Commerzbank reports that the South Korean Won (KRW) remains one of Asia’s weakest currencies against the US Dollar, despite robust export momentum led by the semiconductor and petroleum sectors [1]. The KRW has depreciated 6.4% versus the USD this year, making it the second-weakest performing Asian currency, while the average decline for Asian currencies excluding Japan stands at -2.9% [1]. On the foreign exchange front, the USD/KRW pair rose 0.4% to 1,537 yesterday, attributed to a stronger US Dollar [1].
In response to mounting financial stability and inflation risks, the Bank of Korea (BoK) has adopted a more hawkish stance. The central bank is expected to raise its policy rate by 25 basis points to 2.75% at its next meeting scheduled for 16 July [1]. BoK Governor Shin Hyun-song emphasized the urgency of tightening policy, stating that the BoK should raise rates 'before it's too late' [1]. Meeting minutes further reveal that several BoK members believe inflationary risks now outweigh growth risks, with the strong performance of the semiconductor sector helping to offset negative impacts from the Middle East conflict [1].

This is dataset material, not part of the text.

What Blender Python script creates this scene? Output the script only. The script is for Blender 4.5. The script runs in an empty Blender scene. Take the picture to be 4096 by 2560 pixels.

The combination of a weak KRW and expectations for a rate hike reflects ongoing concerns about financial and housing market stability, as well as persistent inflationary pressures [1]. While export strength provides some support to the economy, currency weakness and the central bank’s hawkish pivot are key market-moving factors.
CONCLUSION
Despite strong export performance, the South Korean Won continues to underperform regional peers, prompting the Bank of Korea to signal a rate hike in July. Market participants are closely watching the BoK’s policy response to inflation and financial stability risks, as these factors drive currency and rate expectations.